WHAT IS BEING ASKED →
Return each line of the material verbatim.
════════
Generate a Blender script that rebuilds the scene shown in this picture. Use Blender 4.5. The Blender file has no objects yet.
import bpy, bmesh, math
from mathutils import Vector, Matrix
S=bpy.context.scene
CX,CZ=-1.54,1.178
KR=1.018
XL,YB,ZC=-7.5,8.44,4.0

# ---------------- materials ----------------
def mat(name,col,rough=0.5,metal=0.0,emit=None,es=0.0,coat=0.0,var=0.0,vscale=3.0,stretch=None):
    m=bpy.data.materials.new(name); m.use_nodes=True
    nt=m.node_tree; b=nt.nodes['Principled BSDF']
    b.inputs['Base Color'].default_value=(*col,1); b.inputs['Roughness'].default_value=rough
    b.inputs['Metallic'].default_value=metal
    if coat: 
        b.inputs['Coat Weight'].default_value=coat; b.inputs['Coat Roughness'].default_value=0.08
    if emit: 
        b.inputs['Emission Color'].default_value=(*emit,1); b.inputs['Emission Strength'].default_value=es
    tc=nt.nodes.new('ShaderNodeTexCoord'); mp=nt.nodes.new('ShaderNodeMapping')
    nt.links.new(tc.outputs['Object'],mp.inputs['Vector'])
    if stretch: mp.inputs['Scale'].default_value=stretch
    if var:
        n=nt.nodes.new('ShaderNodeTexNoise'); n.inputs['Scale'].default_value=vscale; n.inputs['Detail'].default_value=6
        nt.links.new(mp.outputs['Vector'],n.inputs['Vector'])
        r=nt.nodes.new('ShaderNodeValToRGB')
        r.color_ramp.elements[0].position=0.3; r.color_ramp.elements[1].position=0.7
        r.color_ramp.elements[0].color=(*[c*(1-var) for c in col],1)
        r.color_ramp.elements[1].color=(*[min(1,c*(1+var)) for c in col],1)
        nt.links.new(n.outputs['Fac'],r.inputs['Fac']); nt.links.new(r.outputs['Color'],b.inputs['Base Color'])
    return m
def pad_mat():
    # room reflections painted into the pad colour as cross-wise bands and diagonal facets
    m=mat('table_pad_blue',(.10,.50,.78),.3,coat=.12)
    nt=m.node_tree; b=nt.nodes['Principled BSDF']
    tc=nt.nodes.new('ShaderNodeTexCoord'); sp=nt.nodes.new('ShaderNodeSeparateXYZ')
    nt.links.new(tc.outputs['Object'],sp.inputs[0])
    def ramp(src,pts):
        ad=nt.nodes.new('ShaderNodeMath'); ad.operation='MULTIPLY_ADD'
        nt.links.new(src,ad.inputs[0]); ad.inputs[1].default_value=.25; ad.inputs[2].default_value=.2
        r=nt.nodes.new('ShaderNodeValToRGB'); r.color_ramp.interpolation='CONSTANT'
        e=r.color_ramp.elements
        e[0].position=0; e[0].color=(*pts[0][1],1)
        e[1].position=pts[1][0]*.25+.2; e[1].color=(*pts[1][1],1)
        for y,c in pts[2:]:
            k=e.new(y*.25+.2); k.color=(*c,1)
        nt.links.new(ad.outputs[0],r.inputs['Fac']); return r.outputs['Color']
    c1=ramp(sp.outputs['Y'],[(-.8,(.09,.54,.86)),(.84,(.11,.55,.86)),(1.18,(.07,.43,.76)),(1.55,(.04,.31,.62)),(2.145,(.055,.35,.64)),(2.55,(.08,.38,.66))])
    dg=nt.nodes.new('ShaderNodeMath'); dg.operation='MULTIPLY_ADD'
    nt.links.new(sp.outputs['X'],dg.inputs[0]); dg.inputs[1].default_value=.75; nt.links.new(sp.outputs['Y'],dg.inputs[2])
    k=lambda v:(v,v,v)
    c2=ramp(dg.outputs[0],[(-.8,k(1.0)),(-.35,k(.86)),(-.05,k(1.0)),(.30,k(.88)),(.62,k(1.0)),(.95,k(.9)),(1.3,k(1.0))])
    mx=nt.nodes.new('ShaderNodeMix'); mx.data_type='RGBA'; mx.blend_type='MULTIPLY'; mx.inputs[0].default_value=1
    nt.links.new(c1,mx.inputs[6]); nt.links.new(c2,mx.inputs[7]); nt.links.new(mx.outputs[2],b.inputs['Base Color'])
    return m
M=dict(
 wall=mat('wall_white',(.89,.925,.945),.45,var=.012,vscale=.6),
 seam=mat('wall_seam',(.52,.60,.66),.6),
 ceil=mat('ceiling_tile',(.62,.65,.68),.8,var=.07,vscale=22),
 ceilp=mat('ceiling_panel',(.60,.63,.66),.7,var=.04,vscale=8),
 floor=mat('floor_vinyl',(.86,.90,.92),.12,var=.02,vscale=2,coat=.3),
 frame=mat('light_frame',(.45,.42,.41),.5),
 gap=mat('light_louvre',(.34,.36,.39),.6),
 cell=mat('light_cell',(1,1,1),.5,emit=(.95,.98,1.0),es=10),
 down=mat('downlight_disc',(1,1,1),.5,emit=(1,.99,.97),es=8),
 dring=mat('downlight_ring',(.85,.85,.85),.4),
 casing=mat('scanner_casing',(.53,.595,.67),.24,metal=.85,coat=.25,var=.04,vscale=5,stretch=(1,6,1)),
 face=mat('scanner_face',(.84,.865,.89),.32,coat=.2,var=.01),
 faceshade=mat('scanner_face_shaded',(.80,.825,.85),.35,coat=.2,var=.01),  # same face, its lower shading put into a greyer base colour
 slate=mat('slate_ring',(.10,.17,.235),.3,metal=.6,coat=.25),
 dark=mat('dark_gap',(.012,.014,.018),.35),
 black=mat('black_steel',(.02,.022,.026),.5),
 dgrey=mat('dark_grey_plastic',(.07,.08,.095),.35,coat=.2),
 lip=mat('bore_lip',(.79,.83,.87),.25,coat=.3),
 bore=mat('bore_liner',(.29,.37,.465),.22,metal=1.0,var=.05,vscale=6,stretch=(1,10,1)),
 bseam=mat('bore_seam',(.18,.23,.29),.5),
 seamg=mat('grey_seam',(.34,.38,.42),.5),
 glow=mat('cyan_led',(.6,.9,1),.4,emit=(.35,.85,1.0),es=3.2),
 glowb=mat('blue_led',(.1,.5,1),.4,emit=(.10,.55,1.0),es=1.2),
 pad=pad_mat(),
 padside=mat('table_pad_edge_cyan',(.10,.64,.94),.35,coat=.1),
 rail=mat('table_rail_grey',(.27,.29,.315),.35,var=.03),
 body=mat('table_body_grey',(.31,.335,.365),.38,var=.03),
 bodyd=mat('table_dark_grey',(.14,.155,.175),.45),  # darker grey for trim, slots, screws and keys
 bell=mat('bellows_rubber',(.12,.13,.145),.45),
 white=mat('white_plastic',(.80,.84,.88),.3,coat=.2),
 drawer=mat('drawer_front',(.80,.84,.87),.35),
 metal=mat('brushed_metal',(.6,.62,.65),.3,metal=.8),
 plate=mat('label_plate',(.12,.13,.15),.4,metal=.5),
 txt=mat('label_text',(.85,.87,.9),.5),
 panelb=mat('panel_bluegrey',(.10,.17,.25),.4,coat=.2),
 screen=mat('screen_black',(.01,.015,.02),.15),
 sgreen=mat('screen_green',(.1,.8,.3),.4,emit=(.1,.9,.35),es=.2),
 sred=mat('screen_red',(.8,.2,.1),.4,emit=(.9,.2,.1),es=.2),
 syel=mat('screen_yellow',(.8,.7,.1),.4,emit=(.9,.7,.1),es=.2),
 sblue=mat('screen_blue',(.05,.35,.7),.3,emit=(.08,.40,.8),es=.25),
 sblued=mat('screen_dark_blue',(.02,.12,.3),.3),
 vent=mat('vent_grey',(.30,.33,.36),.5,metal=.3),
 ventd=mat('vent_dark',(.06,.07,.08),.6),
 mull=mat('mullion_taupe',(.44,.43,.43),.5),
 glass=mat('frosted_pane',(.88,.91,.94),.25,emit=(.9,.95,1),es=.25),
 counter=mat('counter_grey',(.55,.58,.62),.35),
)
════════
THE ANSWER →
Generate a Blender script that rebuilds the scene shown in this picture. Use Blender 4.5. The Blender file has no objects yet.
import bpy, bmesh, math
from mathutils import Vector, Matrix
S=bpy.context.scene
CX,CZ=-1.54,1.178
KR=1.018
XL,YB,ZC=-7.5,8.44,4.0

# ---------------- materials ----------------
def mat(name,col,rough=0.5,metal=0.0,emit=None,es=0.0,coat=0.0,var=0.0,vscale=3.0,stretch=None):
    m=bpy.data.materials.new(name); m.use_nodes=True
    nt=m.node_tree; b=nt.nodes['Principled BSDF']
    b.inputs['Base Color'].default_value=(*col,1); b.inputs['Roughness'].default_value=rough
    b.inputs['Metallic'].default_value=metal
    if coat: 
        b.inputs['Coat Weight'].default_value=coat; b.inputs['Coat Roughness'].default_value=0.08
    if emit: 
        b.inputs['Emission Color'].default_value=(*emit,1); b.inputs['Emission Strength'].default_value=es
    tc=nt.nodes.new('ShaderNodeTexCoord'); mp=nt.nodes.new('ShaderNodeMapping')
    nt.links.new(tc.outputs['Object'],mp.inputs['Vector'])
    if stretch: mp.inputs['Scale'].default_value=stretch
    if var:
        n=nt.nodes.new('ShaderNodeTexNoise'); n.inputs['Scale'].default_value=vscale; n.inputs['Detail'].default_value=6
        nt.links.new(mp.outputs['Vector'],n.inputs['Vector'])
        r=nt.nodes.new('ShaderNodeValToRGB')
        r.color_ramp.elements[0].position=0.3; r.color_ramp.elements[1].position=0.7
        r.color_ramp.elements[0].color=(*[c*(1-var) for c in col],1)
        r.color_ramp.elements[1].color=(*[min(1,c*(1+var)) for c in col],1)
        nt.links.new(n.outputs['Fac'],r.inputs['Fac']); nt.links.new(r.outputs['Color'],b.inputs['Base Color'])
    return m
def pad_mat():
    # room reflections painted into the pad colour as cross-wise bands and diagonal facets
    m=mat('table_pad_blue',(.10,.50,.78),.3,coat=.12)
    nt=m.node_tree; b=nt.nodes['Principled BSDF']
    tc=nt.nodes.new('ShaderNodeTexCoord'); sp=nt.nodes.new('ShaderNodeSeparateXYZ')
    nt.links.new(tc.outputs['Object'],sp.inputs[0])
    def ramp(src,pts):
        ad=nt.nodes.new('ShaderNodeMath'); ad.operation='MULTIPLY_ADD'
        nt.links.new(src,ad.inputs[0]); ad.inputs[1].default_value=.25; ad.inputs[2].default_value=.2
        r=nt.nodes.new('ShaderNodeValToRGB'); r.color_ramp.interpolation='CONSTANT'
        e=r.color_ramp.elements
        e[0].position=0; e[0].color=(*pts[0][1],1)
        e[1].position=pts[1][0]*.25+.2; e[1].color=(*pts[1][1],1)
        for y,c in pts[2:]:
            k=e.new(y*.25+.2); k.color=(*c,1)
        nt.links.new(ad.outputs[0],r.inputs['Fac']); return r.outputs['Color']
    c1=ramp(sp.outputs['Y'],[(-.8,(.09,.54,.86)),(.84,(.11,.55,.86)),(1.18,(.07,.43,.76)),(1.55,(.04,.31,.62)),(2.145,(.055,.35,.64)),(2.55,(.08,.38,.66))])
    dg=nt.nodes.new('ShaderNodeMath'); dg.operation='MULTIPLY_ADD'
    nt.links.new(sp.outputs['X'],dg.inputs[0]); dg.inputs[1].default_value=.75; nt.links.new(sp.outputs['Y'],dg.inputs[2])
    k=lambda v:(v,v,v)
    c2=ramp(dg.outputs[0],[(-.8,k(1.0)),(-.35,k(.86)),(-.05,k(1.0)),(.30,k(.88)),(.62,k(1.0)),(.95,k(.9)),(1.3,k(1.0))])
    mx=nt.nodes.new('ShaderNodeMix'); mx.data_type='RGBA'; mx.blend_type='MULTIPLY'; mx.inputs[0].default_value=1
    nt.links.new(c1,mx.inputs[6]); nt.links.new(c2,mx.inputs[7]); nt.links.new(mx.outputs[2],b.inputs['Base Color'])
    return m
M=dict(
 wall=mat('wall_white',(.89,.925,.945),.45,var=.012,vscale=.6),
 seam=mat('wall_seam',(.52,.60,.66),.6),
 ceil=mat('ceiling_tile',(.62,.65,.68),.8,var=.07,vscale=22),
 ceilp=mat('ceiling_panel',(.60,.63,.66),.7,var=.04,vscale=8),
 floor=mat('floor_vinyl',(.86,.90,.92),.12,var=.02,vscale=2,coat=.3),
 frame=mat('light_frame',(.45,.42,.41),.5),
 gap=mat('light_louvre',(.34,.36,.39),.6),
 cell=mat('light_cell',(1,1,1),.5,emit=(.95,.98,1.0),es=10),
 down=mat('downlight_disc',(1,1,1),.5,emit=(1,.99,.97),es=8),
 dring=mat('downlight_ring',(.85,.85,.85),.4),
 casing=mat('scanner_casing',(.53,.595,.67),.24,metal=.85,coat=.25,var=.04,vscale=5,stretch=(1,6,1)),
 face=mat('scanner_face',(.84,.865,.89),.32,coat=.2,var=.01),
 faceshade=mat('scanner_face_shaded',(.80,.825,.85),.35,coat=.2,var=.01),  # same face, its lower shading put into a greyer base colour
 slate=mat('slate_ring',(.10,.17,.235),.3,metal=.6,coat=.25),
 dark=mat('dark_gap',(.012,.014,.018),.35),
 black=mat('black_steel',(.02,.022,.026),.5),
 dgrey=mat('dark_grey_plastic',(.07,.08,.095),.35,coat=.2),
 lip=mat('bore_lip',(.79,.83,.87),.25,coat=.3),
 bore=mat('bore_liner',(.29,.37,.465),.22,metal=1.0,var=.05,vscale=6,stretch=(1,10,1)),
 bseam=mat('bore_seam',(.18,.23,.29),.5),
 seamg=mat('grey_seam',(.34,.38,.42),.5),
 glow=mat('cyan_led',(.6,.9,1),.4,emit=(.35,.85,1.0),es=3.2),
 glowb=mat('blue_led',(.1,.5,1),.4,emit=(.10,.55,1.0),es=1.2),
 pad=pad_mat(),
 padside=mat('table_pad_edge_cyan',(.10,.64,.94),.35,coat=.1),
 rail=mat('table_rail_grey',(.27,.29,.315),.35,var=.03),
 body=mat('table_body_grey',(.31,.335,.365),.38,var=.03),
 bodyd=mat('table_dark_grey',(.14,.155,.175),.45),  # darker grey for trim, slots, screws and keys
 bell=mat('bellows_rubber',(.12,.13,.145),.45),
 white=mat('white_plastic',(.80,.84,.88),.3,coat=.2),
 drawer=mat('drawer_front',(.80,.84,.87),.35),
 metal=mat('brushed_metal',(.6,.62,.65),.3,metal=.8),
 plate=mat('label_plate',(.12,.13,.15),.4,metal=.5),
 txt=mat('label_text',(.85,.87,.9),.5),
 panelb=mat('panel_bluegrey',(.10,.17,.25),.4,coat=.2),
 screen=mat('screen_black',(.01,.015,.02),.15),
 sgreen=mat('screen_green',(.1,.8,.3),.4,emit=(.1,.9,.35),es=.2),
 sred=mat('screen_red',(.8,.2,.1),.4,emit=(.9,.2,.1),es=.2),
 syel=mat('screen_yellow',(.8,.7,.1),.4,emit=(.9,.7,.1),es=.2),
 sblue=mat('screen_blue',(.05,.35,.7),.3,emit=(.08,.40,.8),es=.25),
 sblued=mat('screen_dark_blue',(.02,.12,.3),.3),
 vent=mat('vent_grey',(.30,.33,.36),.5,metal=.3),
 ventd=mat('vent_dark',(.06,.07,.08),.6),
 mull=mat('mullion_taupe',(.44,.43,.43),.5),
 glass=mat('frosted_pane',(.88,.91,.94),.25,emit=(.9,.95,1),es=.25),
 counter=mat('counter_grey',(.55,.58,.62),.35),
)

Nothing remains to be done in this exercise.